Carleton also helps people who are seeking something particular in the archives.

“I’ll see if I already have them digitally or not and we generally tend to offer things already digitized,” she said. “We just have a fraction of the stuff digitized because it's very labor intensive, not only do you have to capture it properly, color correct, make everything look the way it is, then you have to describe it really well because if you don't know, nobody can find it so what's the sense of doing it?”

Looking to the future

As the archives start to veer in a more digital direction, there is the issue of space and funding to increase the capacity to hold digitized documents.

Space is filling up, Carleton said. Right now negotiations are happening with OU’s Office of Technology to increase that space.

“We have quite a bit of space now but it's just not enough,” she said. “So, that is bit of an issue so we are trying to figure out how we can work with OIT or even if we have to outsource it to some cloud vendor or something.”

While Carleton and her colleagues are working with OIT, there is a worry that the space they currently have is starting to fill up.

“I am worried that it impacts our daily work, because generally people work on their local computer and at the end of their shift they copy their files over to the file server where everybody can get to them and ... they find that there is no room, so that's problematic,” she said.

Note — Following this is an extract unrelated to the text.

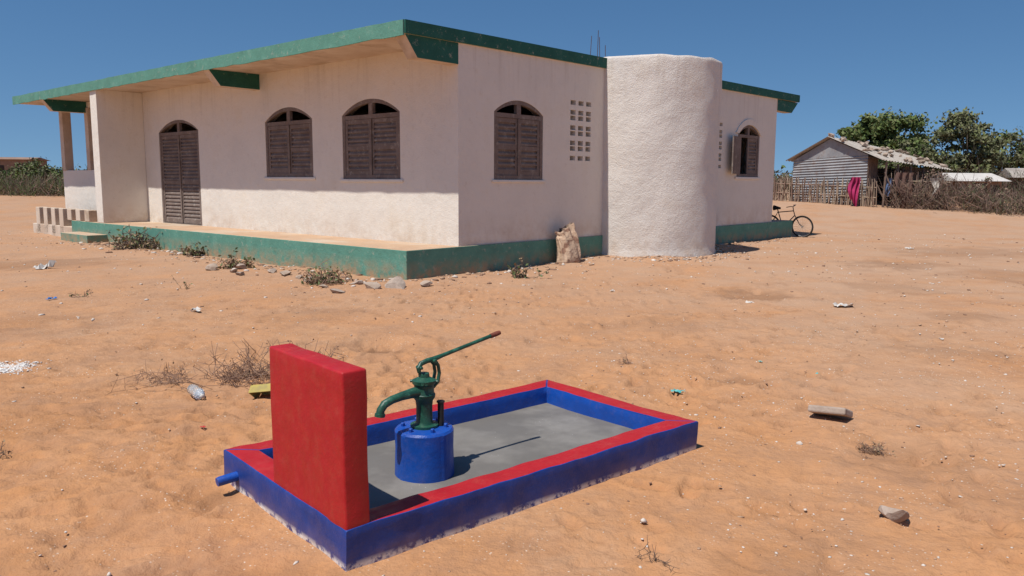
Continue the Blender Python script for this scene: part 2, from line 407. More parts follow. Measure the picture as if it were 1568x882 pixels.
b.obj('roof_brackets',[M_gshade,M_soff],BLD)
p=MB()
p.box(-1.2,-.002,12.1,12.5,.49,3.95)
p.box(.0,.2,12.52,18.1,.40,1.92)
p.box(.002,.198,12.52,17.98,3.78,3.95)
p.obj('porch_walls',M_wall,BLD,bevel=.01)
p=MB();p.box(-.03,.23,17.8,18.08,1.921,3.95);p.box(-.03,.23,15.8,16.05,1.921,3.779)
p.obj('porch_columns',M_soff,BLD,bevel=.01)
p=MB()
p.box(-1.24,14.6,-.035,14.2,-.3,.488,[1,1,0,0,0,0])
p.box(-.12,7,14.203,18.2,-.3,.40,[1,1,0,0,0,0])
p.box(-1.75,-1.243,11.8,13.6,-.3,.20,[1,1,0,0,0,0])
p.obj('terrace_plinth',[M_green,M_floor],BLD,bevel=.012)
c=MB()
def bump(t,z): return 1+.004*math.sin(3*t+z*1.3)+.003*math.sin(7*t-z*2.1)+.0015*math.sin(z*5+t*2)+.010*float(vnoise(t*6+50,z*3+9,61))
zz=[-.2+i*(4.38/60) for i in range(61)]
prof=[(1.665 if z<.15 else 1.645,z) for z in zz]+[(1.64,4.21),(1.625,4.235),(1.42,4.24),(1.40,4.22),(1.38,4.2),(0.01,4.19)]
c.lathe(prof,132,0,(5.985,.0),bump)
for i,v in enumerate(c.v):
    if v[2]>4.19: c.v[i]=(v[0],v[1],v[2]+.035*float(vnoise(math.atan2(v[1],v[0]-5.985)*5+20,0.5,62)))
cy=c.obj('round_tower',M_cyl,BLD,True);autosmooth(cy,50)
c=MB()
for (x,y,h,dx) in ((4.2,.1,.62,.02),(4.35,.14,.5,-.03),(4.28,.35,.55,.05),(4.5,.1,.35,-.02)):
    c.tube([(x,y,4.1),(x+dx,y,4.15+h)],.007,5)
c.obj('rebar',M_metalrod,BLD)
BAL=empty('balustrade',(KX,KY,0),math.pi/2-TH)
p=MB();p.box(-.98,-.90,12.9,17.2,.0,.78,0);p.obj('gap_shade_panel',M_dark,BAL)  # dark sheet that paints the shade seen between the blocks
p=MB()
for i in range(7):
    a=12.95+i*.62;p.box(-1.24,-.982,a,a+.30,.05 if a>14.2 else .49,.80)
p.box(-1.24,-.9,14.21,17.3,-.1,.30)
p.obj('blocks',M_soff,BAL,bevel=.012)
# ------------------------------------------------------------------ basin
AN=math.atan2(.652,.758)
BAS=empty('pump_basin',(B0[0],B0[1],0),AN)
LN,WD,RW,HT=2.39,1.33,.14,.172
def rim():
    bm=bmesh.new()
    O=[(0,0),(LN,0),(LN,WD),(0,WD)];I=[(RW,RW),(LN-RW,RW),(LN-RW,WD-RW),(RW,WD-RW)]
    def lay(P,z): return [bm.verts.new((x,y,z)) for x,y in P]
    ob=lay(O,-.12);ot=lay(O,HT);it=lay(I,HT);ib=lay(I,-.02)
    for k in range(4):
        j=(k+1)%4
        f=bm.faces.new((ob[k],ob[j],ot[j],ot[k]));f.material_index=0
        f=bm.faces.new((ot[k],ot[j],it[j],it[k]));f.material_index=1
        f=bm.faces.new((it[k],it[j],ib[j],ib[k]));f.material_index=2
    bmesh.ops.bevel(bm,geom=[e for e in bm.edges if all(v.co.z>.1 for v in e.verts) and len(e.link_faces)==2],offset=.006,segments=2,affect='EDGES',profile=.5)
    for _ in range(6):
        bmesh.ops.subdivide_edges(bm,edges=[e for e in bm.edges if e.calc_length()>.05],cuts=1,use_grid_fill=True)
    for v in bm.verts:
        x,y,z=v.co
        v.co.z+=.003*math.sin(x*4+y*3)*(z>.05)+.0015*math.sin(x*17+y*5)*(z>.05)+.004*float(vnoise(x*12,y*12,3))*(z>.05)
        v.co.y+=.003*math.sin(x*6+z*9)+.0015*math.sin(x*19)+.007*float(vnoise(x*9+5,z*9+y*3,4));v.co.x+=.003*math.sin(y*7+z*5)+.007*float(vnoise(y*9+5,z*9+x*3,5))
    for f in bm.faces: f.smooth=True
    me=bpy.data.meshes.new('rim');bm.to_mesh(me);bm.free()
    for m in (M_blue,M_red,M_blue2): me.materials.append(m)
    o=bpy.data.objects.new('rim',me);COL.objects.link(o);o.parent=BAS;autosmooth(o,45)
rim()
f=MB();nx,ny=30,18;vs=[];fs=[]
for j in range(ny+1):
    for i in range(nx+1):
        x=.1+(LN-.2)*i/nx;y=.1+(WD-.2)*j/ny; vs.append((x,y,.055+.003*math.sin(x*5)+.004*math.sin(y*7+x*2)))
for j in range(ny):
    for i in range(nx):
        a=j*(nx+1)+i;fs.append((a,a+1,a+nx+2,a+nx+1))
f.add(vs,fs);f.obj('cement_floor',M_cem,BAS,True)
def headwall():
    bm=bmesh.new();bmesh.ops.create_cube(bm,size=1)
    for v in bm.verts: v.co=Vector((.004+(v.co.x+.5)*.116,.009+(v.co.y+.5)*.70,HT-.03+(v.co.z+.5)*.694))
    bmesh.ops.bevel(bm,geom=bm.edges[:],offset=.010,segments=3,affect='EDGES',profile=.5)
    for _ in range(5): bmesh.ops.subdivide_edges(bm,edges=[e for e in bm.edges if e.calc_length()>.05],cuts=1,use_grid_fill=True)
    for v in bm.verts:
        x,y,z=v.co
        v.co.x+=.006*float(vnoise(y*7,z*7,13));v.co.y+=.006*float(vnoise(x*7+3,z*7,14));v.co.z+=(.006*float(vnoise(x*7+3,y*7,15)))*(z>.5)
    me=bpy.data.meshes.new('headwall');bm.to_mesh(me);bm.free();me.materials.append(M_red)
    o=bpy.data.objects.new('headwall',me);COL.objects.link(o);o.parent=BAS;autosmooth(o,35)
headwall()
h=MB();h.tube([(.03,1.16,.072),(-.09,1.155,.066),(-.105,1.155,.064)],[.025,.025,.023],14);po=h.obj('drain_pipe',M_blue2,BAS,True);autosmooth(po)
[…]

Not only does this affect the digital department but Reynolds is worried because she might not be able to obtain an experience she knows will help her in her future career.

“That's going to be like one of my main focuses when I go to grad school is digital,” Reynolds said. “And if I have that experience and maybe an older colleague of mine doesn't, I'm going to be more marketable in that way.”

Regardless of the digital side of the archives, Kimok continues to organize and archive OU’s history.